The Standard Performance Evaluation Corp., of Warrenton, Va., is expanding its reach into applications and crafting a new benchmark called AppPlatform. The benchmark, which software buyers would use to help price and sell products, will consider issues typical in customers applications, such as transactions, persistence services, Web services and messaging, said SPEC officials.
AppPlatform, which does not yet have a ship date, will also measure the scalability and performance of platforms, such as J2EE (Java 2 Platform, Enterprise Edition) and .Net, running Web services. When finished, it will be the first benchmark that tries to test both J2EE and .Net applications on an equal footing.

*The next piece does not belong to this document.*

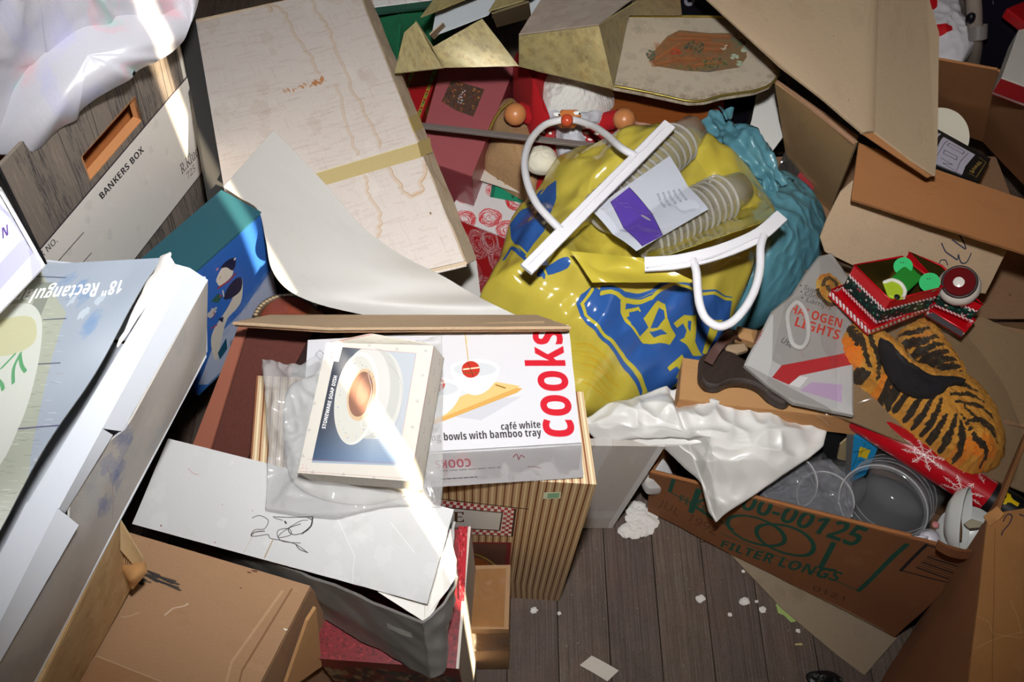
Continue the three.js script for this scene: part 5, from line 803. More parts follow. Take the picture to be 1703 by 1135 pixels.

The effort, a first for the application side of the industry, has drawn many top-tier application developers.
Not surprisingly, there is discontent over several issues. The main disagreement is over the inclusion of a price/performance metric. According to some involved in the SPEC process, such a metric would be unfair to products such as IBMs mainframe applications, which offer robust performance but are expensive.
But Microsoft Corp., also involved in the process, has proposed that the metric be included, as price/performance is one of the arguments the Redmond, Wash., company said it can win in the enterprise against competing mainframe, Unix and Linux systems.
Last June, IBM, of Armonk, N.Y., started its campaign to ban price/performance information in the benchmark.
SPECs AppPlatform subcommittee includes IBM, Microsoft, BEA Systems Inc., Sybase Inc., Intel Corp., Borland Software Corp. and Oracle Corp.
According to sources close to the SPEC steering committee vote, Intel, HP and Dell Inc. voted to remove the ban on price/performance data, while Sun Microsystems Inc., IBM, Advanced Micro Devices Inc. and Silicon Graphics Inc. voted to keep the ban. As a result, there will be no price/ performance information in the benchmark, just data on absolute performance.
IBM officials would not comment for this story. Industry experts said customers may suffer.
“Without the price/performance information, the benchmark will not give insight to the total cost of the performance,” said Stephen Forte, chief technology officer at Corzen Inc., of New York. “Without the price/performance benchmark, as a CTO who truly cares about cost before performance, it is hard to understand what legitimate reason vendors could have for siding against the inclusion of price/performance information, other than trying to cloak the true cost of high-end systems.”